We are born to play. You can’t turn that off. Play-based learning isn’t just letting a child play. It must be guided. A parent or teacher can encourage a child’s learning and inquiry. For example, when your little students, or children, are playing with blocks, you can ask them questions that encourage problem solving. Or, it can even encourage prediction and hypothesizing. Anything is possible. Some of the questions can even begin to give them the building blocks, pun intended, for subjects like mathematics, science, and even literacy! For example, how tall can you pile these blocks? How many blocks would you need to make it that tall? Can you “blow the house down”? Where have you heard that before? Who tried to blow a house down?

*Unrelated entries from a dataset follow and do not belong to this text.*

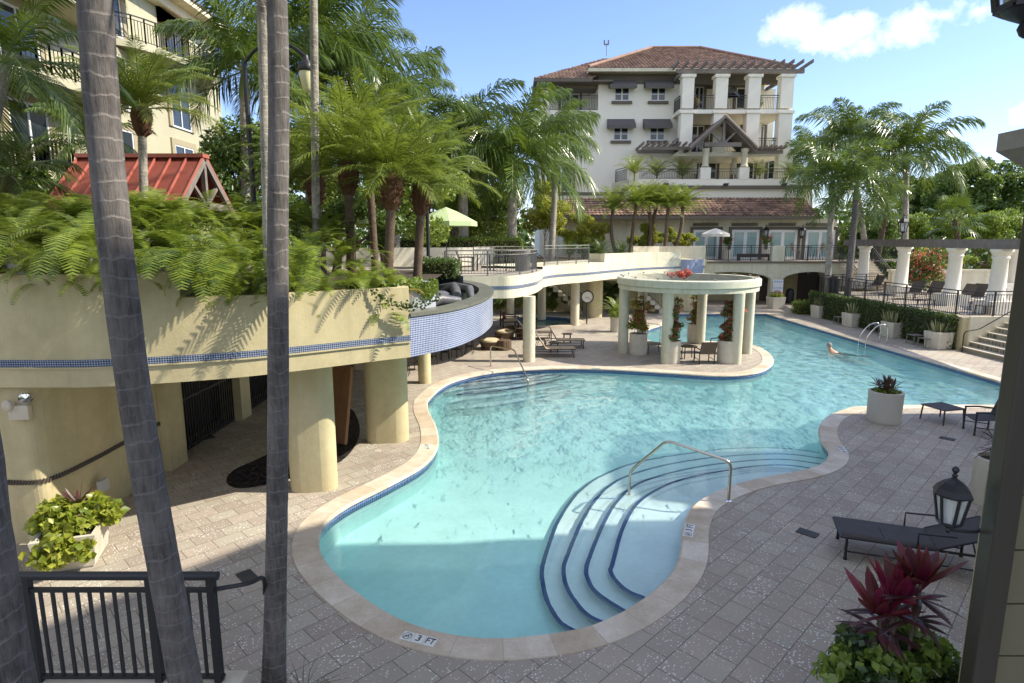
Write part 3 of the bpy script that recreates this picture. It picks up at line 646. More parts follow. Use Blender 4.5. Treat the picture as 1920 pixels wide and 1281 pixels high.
def umbrella(label,loc,r,h,rise,col,n=8,valance=.2,cat='umbrella',ztop=None):
    t=thing('patio_umbrella',label,cat,loc); b=MB(); P=[(0,0,h+rise)];F=[];k=3
    for j in range(1,k+1):
        f=j/k
        for i in range(n):
            a=2*PI*i/n+.2; P.append((r*f*math.cos(a),r*f*math.sin(a),h+rise*(1-f**1.15)))
    for i in range(n): F.append((0,1+i,1+(i+1)%n))
    for j in range(k-1):
        for i in range(n): F.append((1+j*n+i,1+(j+1)*n+i,1+(j+1)*n+(i+1)%n,1+j*n+(i+1)%n))
    o=len(P)
    for i in range(n):
        a=2*PI*i/n+.2; P.append((r*1.01*math.cos(a),r*1.01*math.sin(a),h-valance))
    for i in range(n):
        F.append((1+(k-1)*n+i,o+i,o+(i+1)%n,1+(k-1)*n+(i+1)%n))
    b.add(P,F); b.build('canopy',col,t)
    b=MB(); b.tube([(0,0,0),(0,0,h+rise-.02)],.024,8); b.build('pole',M['bronze'],t)
    b=MB()
    for i in range(n):
        a=2*PI*i/n+.2; b.tube([(0,0,h+rise*.95-.06),(r*.97*math.cos(a),r*.97*math.sin(a),h-.03)],.01,4)
    b.build('ribs',M['bronze'],t); return t
# loungers and seats on the far sunny deck
lounger('tan chaise longue with raised back behind the slender round column, nearest the pool steps',(2.55,23.75,0),PI,58)
lounger('tan chaise longue with raised back, second row behind a little round table',(3.15,25.75,0),PI,60)
lounger('bronze framed chaise longue lying low in the shade beside the spa',(1.9,28.0,0),rad(184),52,'sling_b')
table('small round bronze table between the two tan chaise longues',(1.75,24.6,0),.25,.42)
table('small round bronze table standing by the spa end of the loungers',(2.5,27.0,0),.25,.42)
def pouf(label,loc,r,h):
    b=MB(); n=8; b.lathe([(r*.92,0),(r,.03),(r,h-.03),(r*.96,h)],(0,0,0),n); o=b.build('ottoman',M['wicker']); o.location=loc; return tag(o,label,'ottoman')
pouf('brown octagonal wicker stool standing nearest the handrail',(-.35,25.2,0),.33,.42); pouf('brown octagonal wicker stool half behind the slender column',(.55,28.3,0),.36,.45)
def wickerchair(label,loc,rz):
    t=thing('wicker_chair',label,'chair',loc,rz); b=MB(); P=[];F=[];n=18
    for j,(r,z) in enumerate([(.40,0),(.43,.12),(.5,.32)]):
        for i in range(n):
            a=2*PI*i/n; P.append((r*math.cos(a),r*math.sin(a),z+(.28*max(0,-math.cos(a))**1.2 if j==2 else 0)))
    for j in range(2):
        for i in range(n): F.append((j*n+i,j*n+(i+1)%n,(j+1)*n+(i+1)%n,(j+1)*n+i))
    b.add(P,F); b.build('basket',M['wicker'],t,smooth='all'); b=MB(); b.lathe([(.44,.30),(.47,.36),(.44,.42),(0,.44)],(0,0,0),18); b.build('cushion',M['cushion'],t,smooth=True); return t
wickerchair('round wicker tub chair with beige cushion nearest the blue fountain face',(-.9,25.4,0),rad(200)); wickerchair('round wicker tub chair with beige cushion farther from the fountain face',(-.35,28.0,0),rad(220))
t=thing('patio_bench','dark wooden armchair bench with red cushion in shade beside the spa','bench',(-.15,31.9,0),rad(10)); b=MB()
for s in(-1,1): b.bar((.4,s*.45,0),(.4,s*.45,.6),.07); b.bar((-.4,s*.45,0),(-.4,s*.45,.85),.07); b.bar((-.42,s*.45,.62),(.45,s*.45,.62),.09,.05)
b.box(-.4,.4,-.45,.45,.3,.36); b.build('frame',M['door'],t); b=MB(); b.box(-.36,.4,-.42,.42,.36,.46); b.build('cushion',M['cushion'],t,bevel=.03); b=MB(); b.obox((-.3,-.1,.62),.12,.4,.36,M3=Matrix.Rotation(rad(-15),3,'Y')); b.build('red_cushion',plain('red_fabric',(.42,.05,.02),.9),t,bevel=.04)
o=table('dark low coffee table in front of the wooden bench',(.9,31.4,0),.4,.4,True)
for i,(x,y) in enumerate([(-3.7,20.3),(-3.3,21.2),(-3.0,22.1),(-2.6,23.0),(-2.2,23.6),(-1.75,24.3)]):
    t=thing('bar_stool',['tall bar stool under the fountain edge, closest to the wide pier','second bar stool along under the fountain edge from the wide pier','bar stool just right of the thin round pier in shade','bar stool with legs catching sun below the mosaic curve','bar stool in the deep shade at the back of the poolside bar','last bar stool, nearest the wicker tub chair'][i],'stool',(x,y,0),i*.6,'stools at the shaded bar')
    for a in range(4):
        q=MB(); aa=PI/4+a*PI/2; q.tube([(.15*math.cos(aa),.15*math.sin(aa),.74),(.22*math.cos(aa),.22*math.sin(aa),0)],.016,6); q.build('leg',M['bronze'],t)
    q=MB(); q.lathe([(.17,.3),(.185,.3),(.185,.32),(.17,.32),(.17,.3)],(0,0,0),12); q.build('footrest',M['bronze'],t); q=MB(); q.lathe([(.2,.72),(.22,.74),(.22,.79),(.18,.8),(0,.8)],(0,0,0),16); q.build('seat',M['sling_b'],t,smooth=True)
# pool hand rails
def handrail(name,label,pts,r=.025,mt='steel',base=()):
    t=thing(name,label,'handrail',pts[0]); o=Vector(pts[0]); b=MB(); P=[Vector(p)-o for p in pts]; Q=[P[0]]
    for i in range(1,len(P)-1):
        a,bb,c_=P[i-1],P[i],P[i+1]; d0=(a-bb).normalized(); d1=(c_-bb).normalized(); rr=min(.13,(a-bb).length*.4,(c_-bb).length*.4)
        for k in range(6):
            s=k/5; Q.append((bb+d0*rr).lerp(bb,s).lerp(bb.lerp(bb+d1*rr,s),s))
    Q.append(P[-1]); b.tube(Q,r,10); b.build('tube',M[mt],t,smooth=True)
    for q in base:
        b=MB(); q=Vector(q)-o; b.lathe([(.06,0),(.06,.012),(.03,.03)],q,16); b.build('base_flange',M['chrome'],t,smooth=True)
    return t
hb=gz(1366,940); hu=hb+Vector((0,0,.80)); ht=py(1250,826,10.62); hd=gz(1180,914,WZ)
handrail('pool_handrail','bent bronze handrail rising from the near curved pool steps',[hb,(hb.x,hb.y,py(1372,866,hb.y).z),ht,(hd.x,hd.y,py(1183,884,hd.y).z),(hd.x,hd.y,-.75)],.026,'steel',[hb])
fb=gz(920,687); fd=gz(990,727,WZ); handrail('pool_handrail','bent steel handrail at the far sunlit pool steps beside the wicker chairs',[fb,(fb.x,fb.y,.78),py(964,656,20.9),(fd.x,fd.y,py(990,712,fd.y).z),(fd.x,fd.y,-.6)],.026,'steel',[fb])
t=thing('pool_ladder','chrome pool ladder with two arched rails on the right edge','ladder',(16.1,27.,0))
for y in(-.27,.27):
    P=[(-.16,y,-.8),(-.16,y,.25)]+[(-.16+.52*(1-math.cos(PI*k/14))/2*1.,y,.25+.55*math.sin(PI*k/14*.5)) for k in range(1,9)]
    P=[(-.17,y,-.9),(-.17,y,.1),(-.05,y,.45),(.25,y,.78),(.55,y,.86),(.72,y,.74),(.76,y,.5),(.76,y,0)]
    b=MB(); b.tube(cr(P,6),.022,9); b.build('rail',M['chrome'],t,smooth=True)
for z in(-.35,-.6):
    b=MB(); b.box(-.22,-.12,-.27,.27,z,z+.03); b.build('step',M['chrome'],t)
handrail('pool_handrail','slim curved steel handrail inside the pergola at the inner pool steps',[gz(1237,642),gz(1237,642)+Vector((0,0,.8)),gz(1222,637)+Vector((-.7,.9,.75)),gz(1222,637)+Vector((-.8,1.0,-.4))],.022,'chrome')
# planters
M['planter_g']=mat('pale_grey_planter',(.50,.47,.41),.75,.06,2,.15,60)
M['planter_w']=mat('white_square_planter',(.62,.58,.48),.8,.07,2,.2,60,stain=(.45,.40,.30))
def round_planter(name,label,loc,r,h,cat='planter',mt='planter_w'):
    t=thing(name,label,cat,loc); b=MB(); b.lathe([(r*.93,0),(r*.93,.03),(r*.97,.035),(r,h-.01),(r-.015,h),(r-.06,h),(r-.07,h-.08)],(0,0,0),40); b.build('pot',M[mt],t,smooth=True)
    b=MB(); b.lathe([(r-.065,h-.07),(0,h-.05)],(0,0,0),20); b.build('soil',M['soil'],t); return t
def square_planter(label,loc,rz,w_=.62,h=.62,wb=None):
    t=thing('square_planter',label,'planter',loc,rz); wb=wb or w_*.86; a,c_=wb/2,w_/2; e=c_-.06; b=MB()
    P=[(-a,-a,.03),(a,-a,.03),(a,a,.03),(-a,a,.03),(-c_,-c_,h),(c_,-c_,h),(c_,c_,h),(-c_,c_,h),(-e,-e,h),(e,-e,h),(e,e,h),(-e,e,h),(-e,-e,h-.08),(e,-e,h-.08),(e,e,h-.08),(-e,e,h-.08)]
    F=[(0,3,2,1)]+[(i,(i+1)%4,4+(i+1)%4,4+i) for i in range(4)]+[(4+i,4+(i+1)%4,8+(i+1)%4,8+i) for i in range(4)]+[(8+i,8+(i+1)%4,12+(i+1)%4,12+i) for i in range(4)]
    b.add(P,F); b.box(-a*.94,a*.94,-a*.94,a*.94,0,.03); b.build('pot',M['planter_w'],t); b=MB(); b.add([P[12],P[13],P[14],P[15]],[(0,1,2,3)]); b.build('soil',M['soil'],t); return t
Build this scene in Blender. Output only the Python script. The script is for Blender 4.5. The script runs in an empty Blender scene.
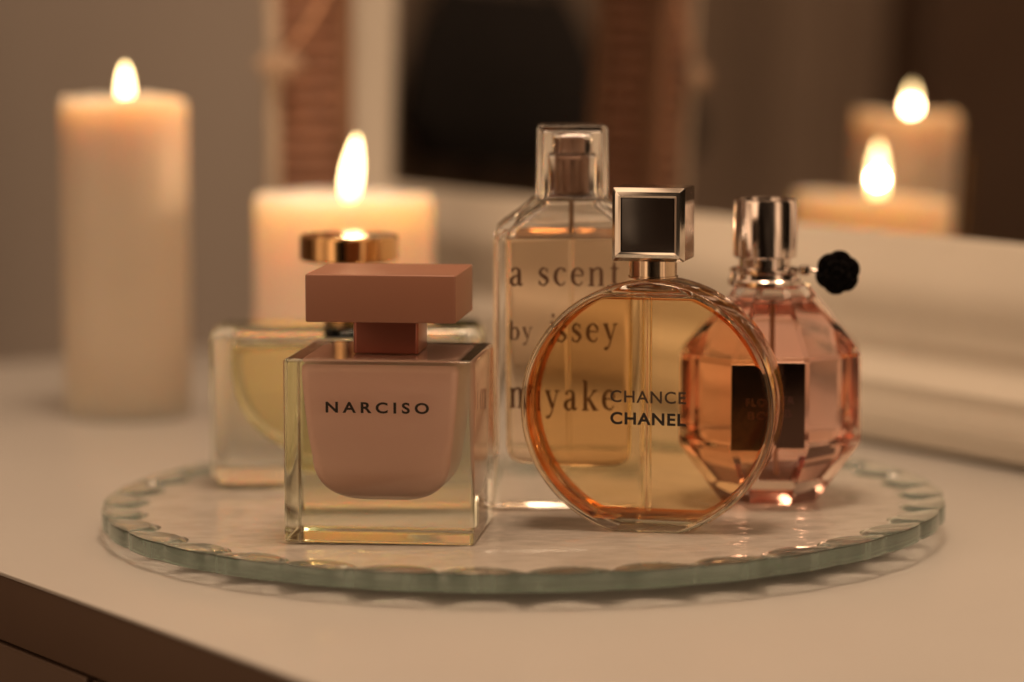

By doing this you’ll be encouraging your students and children to develop both cognitive and social skills. It’ll help them to mature emotionally, and also to gain the self-confidence they need to discover and participate in new experiences and environments. 

Can There Only Be One?

There is no wrong way to learn. There isn’t just one right way to learn. Everyone has a preferred learning style. But sometimes that depends on the subject as well. The best thing adults – whether they be parents, teachers, or guardians – can do is to provide children with multiple ways of learning and let them decide which way works best for them and in what areas. By doing this, you’ll be enabling the children of tomorrow.